[START OF Information supplied]
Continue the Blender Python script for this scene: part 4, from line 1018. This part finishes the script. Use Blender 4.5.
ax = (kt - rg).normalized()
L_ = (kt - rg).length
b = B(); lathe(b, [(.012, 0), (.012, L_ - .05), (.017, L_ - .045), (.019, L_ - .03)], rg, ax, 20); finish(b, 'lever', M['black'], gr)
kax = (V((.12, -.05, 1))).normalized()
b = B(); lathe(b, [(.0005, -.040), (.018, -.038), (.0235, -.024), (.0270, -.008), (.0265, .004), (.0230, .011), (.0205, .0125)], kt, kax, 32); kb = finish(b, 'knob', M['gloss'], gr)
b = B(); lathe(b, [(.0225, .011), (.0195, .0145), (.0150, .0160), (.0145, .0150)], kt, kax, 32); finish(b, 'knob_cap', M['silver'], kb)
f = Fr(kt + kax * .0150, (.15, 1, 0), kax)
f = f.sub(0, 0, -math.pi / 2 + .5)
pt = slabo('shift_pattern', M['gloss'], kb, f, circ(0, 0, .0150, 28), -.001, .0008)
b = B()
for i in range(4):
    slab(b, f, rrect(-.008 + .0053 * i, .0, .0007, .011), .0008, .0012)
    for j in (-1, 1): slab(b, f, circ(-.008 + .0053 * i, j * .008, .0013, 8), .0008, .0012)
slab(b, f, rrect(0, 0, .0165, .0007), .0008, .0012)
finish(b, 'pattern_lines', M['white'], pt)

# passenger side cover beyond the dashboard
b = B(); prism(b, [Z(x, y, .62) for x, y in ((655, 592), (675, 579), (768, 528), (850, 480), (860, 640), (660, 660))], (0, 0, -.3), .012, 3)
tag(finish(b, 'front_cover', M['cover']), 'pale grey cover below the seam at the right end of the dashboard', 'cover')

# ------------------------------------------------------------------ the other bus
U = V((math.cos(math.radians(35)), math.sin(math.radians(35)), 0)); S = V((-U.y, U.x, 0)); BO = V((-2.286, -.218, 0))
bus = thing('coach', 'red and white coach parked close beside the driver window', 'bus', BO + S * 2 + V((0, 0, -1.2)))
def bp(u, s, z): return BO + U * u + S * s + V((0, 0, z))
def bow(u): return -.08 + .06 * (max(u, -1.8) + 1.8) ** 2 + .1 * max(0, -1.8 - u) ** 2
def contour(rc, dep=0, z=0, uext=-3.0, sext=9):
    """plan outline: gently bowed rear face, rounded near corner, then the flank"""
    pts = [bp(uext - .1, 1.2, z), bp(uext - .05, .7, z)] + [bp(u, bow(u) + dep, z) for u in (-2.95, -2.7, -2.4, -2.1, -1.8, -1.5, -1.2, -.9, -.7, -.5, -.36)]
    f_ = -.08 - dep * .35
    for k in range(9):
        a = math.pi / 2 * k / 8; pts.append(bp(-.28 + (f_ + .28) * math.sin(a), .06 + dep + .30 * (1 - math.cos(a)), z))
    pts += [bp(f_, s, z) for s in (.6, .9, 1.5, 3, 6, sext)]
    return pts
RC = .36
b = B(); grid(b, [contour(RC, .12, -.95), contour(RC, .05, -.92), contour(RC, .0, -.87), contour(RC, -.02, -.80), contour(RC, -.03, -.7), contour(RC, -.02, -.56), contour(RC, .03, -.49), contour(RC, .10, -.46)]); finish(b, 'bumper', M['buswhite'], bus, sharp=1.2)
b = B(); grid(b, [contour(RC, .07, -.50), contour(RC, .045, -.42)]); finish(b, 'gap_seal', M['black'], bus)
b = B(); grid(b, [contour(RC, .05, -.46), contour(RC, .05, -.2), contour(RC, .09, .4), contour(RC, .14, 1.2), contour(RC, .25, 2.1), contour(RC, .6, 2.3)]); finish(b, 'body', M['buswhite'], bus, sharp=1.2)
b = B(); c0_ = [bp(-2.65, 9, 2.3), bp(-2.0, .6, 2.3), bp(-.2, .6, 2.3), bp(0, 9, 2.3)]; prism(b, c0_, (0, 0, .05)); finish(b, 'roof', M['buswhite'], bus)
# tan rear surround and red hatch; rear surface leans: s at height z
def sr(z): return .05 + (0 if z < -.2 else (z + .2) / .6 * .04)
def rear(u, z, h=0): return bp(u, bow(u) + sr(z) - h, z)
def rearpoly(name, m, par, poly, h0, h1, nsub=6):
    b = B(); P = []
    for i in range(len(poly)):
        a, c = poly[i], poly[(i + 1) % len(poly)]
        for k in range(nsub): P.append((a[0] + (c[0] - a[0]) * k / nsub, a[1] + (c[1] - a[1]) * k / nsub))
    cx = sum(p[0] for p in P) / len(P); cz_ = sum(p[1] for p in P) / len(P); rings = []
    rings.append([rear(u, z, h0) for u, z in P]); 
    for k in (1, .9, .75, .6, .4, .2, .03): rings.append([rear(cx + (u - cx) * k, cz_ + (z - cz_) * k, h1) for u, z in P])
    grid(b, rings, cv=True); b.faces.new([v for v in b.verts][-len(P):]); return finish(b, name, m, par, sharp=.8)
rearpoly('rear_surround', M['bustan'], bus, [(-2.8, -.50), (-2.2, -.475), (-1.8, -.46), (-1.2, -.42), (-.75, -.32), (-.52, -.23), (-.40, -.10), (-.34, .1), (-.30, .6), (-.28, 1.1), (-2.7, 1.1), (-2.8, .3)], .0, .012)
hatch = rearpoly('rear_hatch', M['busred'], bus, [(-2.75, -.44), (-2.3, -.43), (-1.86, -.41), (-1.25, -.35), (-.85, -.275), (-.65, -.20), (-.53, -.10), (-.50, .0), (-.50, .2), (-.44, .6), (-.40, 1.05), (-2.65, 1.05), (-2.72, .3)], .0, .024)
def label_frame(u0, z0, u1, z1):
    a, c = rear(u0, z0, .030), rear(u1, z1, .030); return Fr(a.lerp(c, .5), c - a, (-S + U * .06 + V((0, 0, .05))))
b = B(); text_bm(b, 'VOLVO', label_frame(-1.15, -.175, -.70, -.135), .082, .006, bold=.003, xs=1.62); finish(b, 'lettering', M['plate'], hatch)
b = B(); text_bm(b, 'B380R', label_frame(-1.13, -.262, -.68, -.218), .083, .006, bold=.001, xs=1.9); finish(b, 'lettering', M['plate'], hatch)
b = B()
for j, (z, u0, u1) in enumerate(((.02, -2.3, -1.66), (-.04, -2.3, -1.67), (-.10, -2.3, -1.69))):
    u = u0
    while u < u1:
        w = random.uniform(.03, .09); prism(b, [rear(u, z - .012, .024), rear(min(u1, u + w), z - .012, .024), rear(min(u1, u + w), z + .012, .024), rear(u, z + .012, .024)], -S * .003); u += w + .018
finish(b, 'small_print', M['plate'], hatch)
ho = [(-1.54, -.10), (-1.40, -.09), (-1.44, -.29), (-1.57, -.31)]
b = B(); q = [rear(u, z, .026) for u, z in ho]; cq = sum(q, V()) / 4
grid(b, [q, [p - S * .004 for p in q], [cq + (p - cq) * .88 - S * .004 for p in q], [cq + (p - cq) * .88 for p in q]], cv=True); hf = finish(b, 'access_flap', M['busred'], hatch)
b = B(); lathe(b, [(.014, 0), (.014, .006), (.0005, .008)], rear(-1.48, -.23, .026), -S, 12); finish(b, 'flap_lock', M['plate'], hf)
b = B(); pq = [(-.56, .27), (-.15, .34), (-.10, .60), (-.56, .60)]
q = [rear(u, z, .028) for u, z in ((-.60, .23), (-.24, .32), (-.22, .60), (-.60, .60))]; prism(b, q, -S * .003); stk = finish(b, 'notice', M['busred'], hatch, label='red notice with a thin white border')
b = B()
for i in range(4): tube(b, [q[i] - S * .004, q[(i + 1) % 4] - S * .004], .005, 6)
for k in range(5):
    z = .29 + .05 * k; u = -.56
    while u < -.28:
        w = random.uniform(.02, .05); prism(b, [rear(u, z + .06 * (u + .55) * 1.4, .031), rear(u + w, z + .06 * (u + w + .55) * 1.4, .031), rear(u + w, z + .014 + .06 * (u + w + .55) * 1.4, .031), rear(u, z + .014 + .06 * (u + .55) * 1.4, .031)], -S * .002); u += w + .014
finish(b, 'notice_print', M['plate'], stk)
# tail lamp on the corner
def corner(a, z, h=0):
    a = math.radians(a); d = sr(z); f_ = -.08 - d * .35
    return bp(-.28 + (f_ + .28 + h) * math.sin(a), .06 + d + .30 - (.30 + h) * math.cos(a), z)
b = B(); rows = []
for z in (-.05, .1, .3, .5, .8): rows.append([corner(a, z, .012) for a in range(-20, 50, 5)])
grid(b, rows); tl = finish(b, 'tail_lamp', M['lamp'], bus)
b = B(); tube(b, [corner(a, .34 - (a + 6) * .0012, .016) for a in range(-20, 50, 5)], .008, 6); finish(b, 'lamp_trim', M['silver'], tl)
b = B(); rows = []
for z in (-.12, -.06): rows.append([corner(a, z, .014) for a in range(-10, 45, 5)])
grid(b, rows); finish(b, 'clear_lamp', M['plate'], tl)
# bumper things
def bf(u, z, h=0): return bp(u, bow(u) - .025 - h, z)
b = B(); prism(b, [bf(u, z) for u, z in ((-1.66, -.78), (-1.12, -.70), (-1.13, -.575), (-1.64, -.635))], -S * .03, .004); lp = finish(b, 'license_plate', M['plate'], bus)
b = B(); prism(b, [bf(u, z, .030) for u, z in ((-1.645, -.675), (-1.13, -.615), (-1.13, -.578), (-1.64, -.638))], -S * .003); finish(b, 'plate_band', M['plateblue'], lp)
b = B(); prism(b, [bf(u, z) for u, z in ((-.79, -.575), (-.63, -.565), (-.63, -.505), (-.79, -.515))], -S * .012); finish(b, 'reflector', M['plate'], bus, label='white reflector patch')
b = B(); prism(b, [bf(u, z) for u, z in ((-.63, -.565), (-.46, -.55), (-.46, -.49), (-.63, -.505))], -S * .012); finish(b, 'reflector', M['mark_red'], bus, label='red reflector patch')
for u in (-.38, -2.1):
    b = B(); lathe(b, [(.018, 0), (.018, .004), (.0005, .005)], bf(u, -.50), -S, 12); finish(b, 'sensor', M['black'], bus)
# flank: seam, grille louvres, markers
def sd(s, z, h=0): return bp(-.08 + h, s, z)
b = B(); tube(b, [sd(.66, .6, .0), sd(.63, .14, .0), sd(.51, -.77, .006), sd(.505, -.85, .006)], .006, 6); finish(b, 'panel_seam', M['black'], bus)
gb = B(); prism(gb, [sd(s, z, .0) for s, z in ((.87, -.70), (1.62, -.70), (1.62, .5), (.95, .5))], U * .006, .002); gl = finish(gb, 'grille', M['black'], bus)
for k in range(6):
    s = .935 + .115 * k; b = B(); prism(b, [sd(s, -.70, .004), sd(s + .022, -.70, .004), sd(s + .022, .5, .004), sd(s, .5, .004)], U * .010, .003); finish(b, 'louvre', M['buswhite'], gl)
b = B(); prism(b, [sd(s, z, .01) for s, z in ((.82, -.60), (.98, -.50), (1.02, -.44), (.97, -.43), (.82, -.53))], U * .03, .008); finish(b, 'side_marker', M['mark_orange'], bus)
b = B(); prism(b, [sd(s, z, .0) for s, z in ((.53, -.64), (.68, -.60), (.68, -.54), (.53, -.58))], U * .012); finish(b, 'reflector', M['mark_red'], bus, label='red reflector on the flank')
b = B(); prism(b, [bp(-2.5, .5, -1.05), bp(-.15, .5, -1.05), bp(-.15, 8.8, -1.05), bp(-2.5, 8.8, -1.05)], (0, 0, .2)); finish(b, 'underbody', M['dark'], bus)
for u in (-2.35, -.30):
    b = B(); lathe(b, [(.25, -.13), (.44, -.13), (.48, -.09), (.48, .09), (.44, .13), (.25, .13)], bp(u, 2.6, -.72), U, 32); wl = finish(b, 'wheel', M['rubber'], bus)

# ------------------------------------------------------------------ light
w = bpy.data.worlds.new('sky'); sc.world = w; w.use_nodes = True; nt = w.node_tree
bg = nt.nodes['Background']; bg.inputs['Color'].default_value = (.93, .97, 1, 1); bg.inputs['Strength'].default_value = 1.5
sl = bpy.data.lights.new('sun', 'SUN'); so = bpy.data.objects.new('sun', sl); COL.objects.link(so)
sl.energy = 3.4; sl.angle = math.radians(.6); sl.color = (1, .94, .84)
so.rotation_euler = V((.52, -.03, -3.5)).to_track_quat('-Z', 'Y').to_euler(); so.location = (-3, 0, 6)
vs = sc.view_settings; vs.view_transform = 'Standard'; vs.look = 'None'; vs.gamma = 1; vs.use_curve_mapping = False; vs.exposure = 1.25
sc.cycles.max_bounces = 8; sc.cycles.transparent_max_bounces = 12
[END OF Information supplied]
* [What needs to be done]: Output exactly the leading lines of the data, up to and including the line marked by "finish(b, 'pattern_lines', M['white'], pt)".

* [Output for this exercise]:
Continue the Blender Python script for this scene: part 4, from line 1018. This part finishes the script. Use Blender 4.5.
ax = (kt - rg).normalized()
L_ = (kt - rg).length
b = B(); lathe(b, [(.012, 0), (.012, L_ - .05), (.017, L_ - .045), (.019, L_ - .03)], rg, ax, 20); finish(b, 'lever', M['black'], gr)
kax = (V((.12, -.05, 1))).normalized()
b = B(); lathe(b, [(.0005, -.040), (.018, -.038), (.0235, -.024), (.0270, -.008), (.0265, .004), (.0230, .011), (.0205, .0125)], kt, kax, 32); kb = finish(b, 'knob', M['gloss'], gr)
b = B(); lathe(b, [(.0225, .011), (.0195, .0145), (.0150, .0160), (.0145, .0150)], kt, kax, 32); finish(b, 'knob_cap', M['silver'], kb)
f = Fr(kt + kax * .0150, (.15, 1, 0), kax)
f = f.sub(0, 0, -math.pi / 2 + .5)
pt = slabo('shift_pattern', M['gloss'], kb, f, circ(0, 0, .0150, 28), -.001, .0008)
b = B()
for i in range(4):
    slab(b, f, rrect(-.008 + .0053 * i, .0, .0007, .011), .0008, .0012)
    for j in (-1, 1): slab(b, f, circ(-.008 + .0053 * i, j * .008, .0013, 8), .0008, .0012)
slab(b, f, rrect(0, 0, .0165, .0007), .0008, .0012)
finish(b, 'pattern_lines', M['white'], pt)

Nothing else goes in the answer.